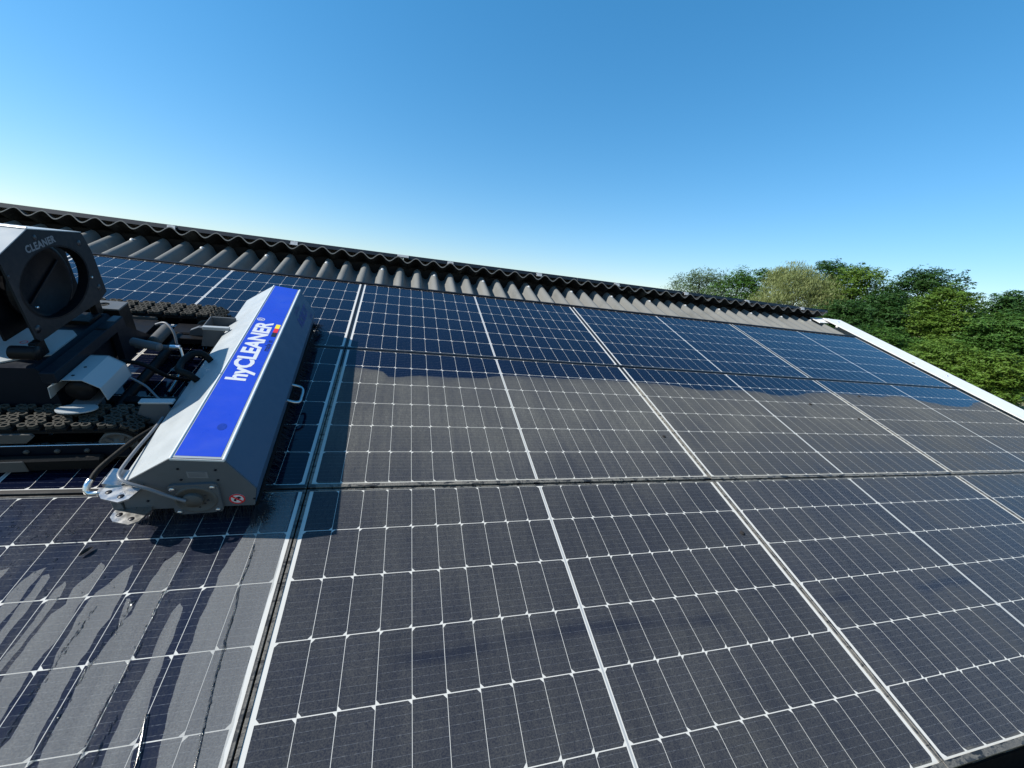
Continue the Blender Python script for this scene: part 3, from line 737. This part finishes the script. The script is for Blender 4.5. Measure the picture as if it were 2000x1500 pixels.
# forks that carry the brush
for (ya, yb, br_) in ((0.238, 0.345, True), (-0.345, -0.320, False)):
    if br_:
        m = MB(); m.box(-0.030, 0.075, ya, ya + 0.016, 0.186, 0.202, 0.0015); f = m.build('brush_fork', M_white, ROB)
        m = MB(); m.box(-0.022, 0.075, yb, yb + 0.007, 0.130, 0.202, 0.0015); m.build('fork_cheek', M_plate, f)
        m = MB(); m.box(-0.030, -0.024, ya + 0.0162, yb + 0.007, 0.120, 0.202, 0.0015); m.build('fork_cheek', M_plate, f)
        m = MB(); m.prism([(-0.05, 0.10), (0.05, 0.10), (0.05, 0.185), (-0.028, 0.185)], ya + 0.004, ya + 0.012, 1); m.build('fork_cheek', M_plate, f)
        m = MB(); m.box(-0.02, 0.04, 0.26, 0.34, 0.09, 0.14, 0.004); m.build('fork_block', M_black, f)
    else:
        m = MB(); m.box(-0.035, 0.062, ya, yb, 0.196, 0.204, 0.0015); f = m.build('brush_fork', M_white, ROB)
        m = MB(); m.prism([(-0.075, 0.10), (0.045, 0.10), (0.045, 0.195), (-0.028, 0.195)], ya + 0.006, ya + 0.012, 1); m.build('fork_cheek', M_plate, f)
# ---------------- white sprinkler / camera cover with a disc under its open mouth
m = MB()
pr = [(-0.278, 0.195), (-0.272, 0.237), (-0.228, 0.268), (-0.178, 0.268), (-0.138, 0.238), (-0.130, 0.190)]
pi = [(-0.1325, 0.190), (-0.1402, 0.2368), (-0.1788, 0.2655), (-0.2272, 0.2655), (-0.2698, 0.2358), (-0.2755, 0.195)]
m.prism(pr + pi, -0.312, -0.150, 1)
lc_ = m.build('lamp_cover', M_white, ROB)
m = MB(); m.prism(pr[::1], -0.156, -0.1502, 1); m.build('cover_back', M_white, lc_)
for (x, y) in ((-0.205, -0.232), (-0.212, -0.285)):
    m = MB(); m.cyl(0.0042, 0.2681, 0.2692, 'Z', 12, Matrix.Translation((x, y, 0))); m.build('rivet', M_ink, lc_)
m = MB(); m.lathe([(0.0001, -0.075), (0.036, -0.075), (0.036, 0.0), (0.030, 0.0), (0.028, -0.06), (0.0001, -0.06)], 'Y', 24, Matrix.Translation((-0.204, -0.225, 0.215))); m.build('lamp_body', M_black, lc_)
m = MB(); m.prism(circle(0, 0, 0.052, 0.040, 28), -0.002, 0.002, 2, Matrix.Translation((-0.200, -0.345, 0.178)) @ Matrix.Rotation(R(-14), 4, 'X')); m.build('base_disc', M_white, lc_)
m = MB(); m.box(-0.235, -0.165, -0.33, -0.16, 0.165, 0.172, 0.002); m.box(-0.215, -0.19, -0.25, -0.23, 0.12, 0.165); m.build('mount', M_plate, lc_)
# ---------------- hose reel: house-shaped side plate with a big opening, white lid, drum
PX = -0.300
pc = (-0.083, 0.50)
outl = [(-0.228, 0.352), (-0.200, 0.350), (-0.114, 0.352), (0.115, 0.349), (0.180, 0.366), (0.176, 0.522), (0.154, 0.600), (-0.083, 0.669), (-0.228, 0.6268), (-0.2285, 0.5), (-0.2282, 0.42)]
NH = 64; hole = []; outr = []
def rayhit(poly, c, a):
    d = Vector((math.cos(a), math.sin(a))); best = 9
    for i in range(len(poly)):
        p, q = Vector(poly[i]), Vector(poly[(i + 1) % len(poly)]); e = q - p
        den = d.x * e.y - d.y * e.x
        if abs(den) < 1e-9: continue
        w = p - Vector(c); t = (w.x * e.y - w.y * e.x) / den; u_ = (w.x * d.y - w.y * d.x) / den
        if t > 0 and -1e-6 <= u_ <= 1 + 1e-6: best = min(best, t)
    return (c[0] + d.x * best, c[1] + d.y * best)
hc = (-0.046, 0.488)
for k in range(NH):
    a = 2 * math.pi * k / NH
    hole.append((hc[0] + 0.168 * math.cos(a), hc[1] + 0.114 * math.sin(a))); outr.append(rayhit(outl, hc, a))
m = MB(); m.ringplate(outr, hole, PX - 0.006, PX, 0)
rl = m.build('hose_reel', M_reel, ROB)
m = MB(); m.ringplate(outr, hole, -0.62, -0.614, 0); m.build('side_plate', M_reel, rl)
m = MB(); m.ringplate([(hc[0] + (p[0] - hc[0]) * 1.0, hc[1] + (p[1] - hc[1]) * 1.0) for p in [(hc[0] + .1685 * math.cos(2 * math.pi * k / 48), hc[1] + .1145 * math.sin(2 * math.pi * k / 48)) for k in range(48)]], [(hc[0] + .163 * math.cos(2 * math.pi * k / 48), hc[1] + .109 * math.sin(2 * math.pi * k / 48)) for k in range(48)], PX - 0.03, PX - 0.001, 0); m.build('opening_rim', M_drum, rl)
for (y, z, r_) in ((-0.067, 0.640, .0085), (0.122, 0.572, .0105), (0.145, 0.397, .0115), (-0.205, 0.390, .013), (-0.2225, 0.568, .0050)):
    m = MB(); m.cyl(r_, PX - 0.0062, PX + 0.0006, 'X', 20, Matrix.Translation((0, y, z))); m.build('cut_hole', M_ink, rl)
for (y, z) in ((0.120, 0.446), (-0.176, 0.452)):
    m = MB(); m.cyl(.0042, PX, PX + 0.005, 'X', 12, Matrix.Translation((0, y, z))); m.build('bolt', M_alu, rl)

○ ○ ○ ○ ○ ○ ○

**GOAL:**
Print each line of the material above exactly, with the pictures removed from your copy.

**REPLY:**
Continue the Blender Python script for this scene: part 3, from line 737. This part finishes the script. The script is for Blender 4.5. Measure the picture as if it were 2000x1500 pixels.
# forks that carry the brush
for (ya, yb, br_) in ((0.238, 0.345, True), (-0.345, -0.320, False)):
    if br_:
        m = MB(); m.box(-0.030, 0.075, ya, ya + 0.016, 0.186, 0.202, 0.0015); f = m.build('brush_fork', M_white, ROB)
        m = MB(); m.box(-0.022, 0.075, yb, yb + 0.007, 0.130, 0.202, 0.0015); m.build('fork_cheek', M_plate, f)
        m = MB(); m.box(-0.030, -0.024, ya + 0.0162, yb + 0.007, 0.120, 0.202, 0.0015); m.build('fork_cheek', M_plate, f)
        m = MB(); m.prism([(-0.05, 0.10), (0.05, 0.10), (0.05, 0.185), (-0.028, 0.185)], ya + 0.004, ya + 0.012, 1); m.build('fork_cheek', M_plate, f)
        m = MB(); m.box(-0.02, 0.04, 0.26, 0.34, 0.09, 0.14, 0.004); m.build('fork_block', M_black, f)
    else:
        m = MB(); m.box(-0.035, 0.062, ya, yb, 0.196, 0.204, 0.0015); f = m.build('brush_fork', M_white, ROB)
        m = MB(); m.prism([(-0.075, 0.10), (0.045, 0.10), (0.045, 0.195), (-0.028, 0.195)], ya + 0.006, ya + 0.012, 1); m.build('fork_cheek', M_plate, f)
# ---------------- white sprinkler / camera cover with a disc under its open mouth
m = MB()
pr = [(-0.278, 0.195), (-0.272, 0.237), (-0.228, 0.268), (-0.178, 0.268), (-0.138, 0.238), (-0.130, 0.190)]
pi = [(-0.1325, 0.190), (-0.1402, 0.2368), (-0.1788, 0.2655), (-0.2272, 0.2655), (-0.2698, 0.2358), (-0.2755, 0.195)]
m.prism(pr + pi, -0.312, -0.150, 1)
lc_ = m.build('lamp_cover', M_white, ROB)
m = MB(); m.prism(pr[::1], -0.156, -0.1502, 1); m.build('cover_back', M_white, lc_)
for (x, y) in ((-0.205, -0.232), (-0.212, -0.285)):
    m = MB(); m.cyl(0.0042, 0.2681, 0.2692, 'Z', 12, Matrix.Translation((x, y, 0))); m.build('rivet', M_ink, lc_)
m = MB(); m.lathe([(0.0001, -0.075), (0.036, -0.075), (0.036, 0.0), (0.030, 0.0), (0.028, -0.06), (0.0001, -0.06)], 'Y', 24, Matrix.Translation((-0.204, -0.225, 0.215))); m.build('lamp_body', M_black, lc_)
m = MB(); m.prism(circle(0, 0, 0.052, 0.040, 28), -0.002, 0.002, 2, Matrix.Translation((-0.200, -0.345, 0.178)) @ Matrix.Rotation(R(-14), 4, 'X')); m.build('base_disc', M_white, lc_)
m = MB(); m.box(-0.235, -0.165, -0.33, -0.16, 0.165, 0.172, 0.002); m.box(-0.215, -0.19, -0.25, -0.23, 0.12, 0.165); m.build('mount', M_plate, lc_)
# ---------------- hose reel: house-shaped side plate with a big opening, white lid, drum
PX = -0.300
pc = (-0.083, 0.50)
outl = [(-0.228, 0.352), (-0.200, 0.350), (-0.114, 0.352), (0.115, 0.349), (0.180, 0.366), (0.176, 0.522), (0.154, 0.600), (-0.083, 0.669), (-0.228, 0.6268), (-0.2285, 0.5), (-0.2282, 0.42)]
NH = 64; hole = []; outr = []
def rayhit(poly, c, a):
    d = Vector((math.cos(a), math.sin(a))); best = 9
    for i in range(len(poly)):
        p, q = Vector(poly[i]), Vector(poly[(i + 1) % len(poly)]); e = q - p
        den = d.x * e.y - d.y * e.x
        if abs(den) < 1e-9: continue
        w = p - Vector(c); t = (w.x * e.y - w.y * e.x) / den; u_ = (w.x * d.y - w.y * d.x) / den
        if t > 0 and -1e-6 <= u_ <= 1 + 1e-6: best = min(best, t)
    return (c[0] + d.x * best, c[1] + d.y * best)
hc = (-0.046, 0.488)
for k in range(NH):
    a = 2 * math.pi * k / NH
    hole.append((hc[0] + 0.168 * math.cos(a), hc[1] + 0.114 * math.sin(a))); outr.append(rayhit(outl, hc, a))
m = MB(); m.ringplate(outr, hole, PX - 0.006, PX, 0)
rl = m.build('hose_reel', M_reel, ROB)
m = MB(); m.ringplate(outr, hole, -0.62, -0.614, 0); m.build('side_plate', M_reel, rl)
m = MB(); m.ringplate([(hc[0] + (p[0] - hc[0]) * 1.0, hc[1] + (p[1] - hc[1]) * 1.0) for p in [(hc[0] + .1685 * math.cos(2 * math.pi * k / 48), hc[1] + .1145 * math.sin(2 * math.pi * k / 48)) for k in range(48)]], [(hc[0] + .163 * math.cos(2 * math.pi * k / 48), hc[1] + .109 * math.sin(2 * math.pi * k / 48)) for k in range(48)], PX - 0.03, PX - 0.001, 0); m.build('opening_rim', M_drum, rl)
for (y, z, r_) in ((-0.067, 0.640, .0085), (0.122, 0.572, .0105), (0.145, 0.397, .0115), (-0.205, 0.390, .013), (-0.2225, 0.568, .0050)):
    m = MB(); m.cyl(r_, PX - 0.0062, PX + 0.0006, 'X', 20, Matrix.Translation((0, y, z))); m.build('cut_hole', M_ink, rl)
for (y, z) in ((0.120, 0.446), (-0.176, 0.452)):
    m = MB(); m.cyl(.0042, PX, PX + 0.005, 'X', 12, Matrix.Translation((0, y, z))); m.build('bolt', M_alu, rl)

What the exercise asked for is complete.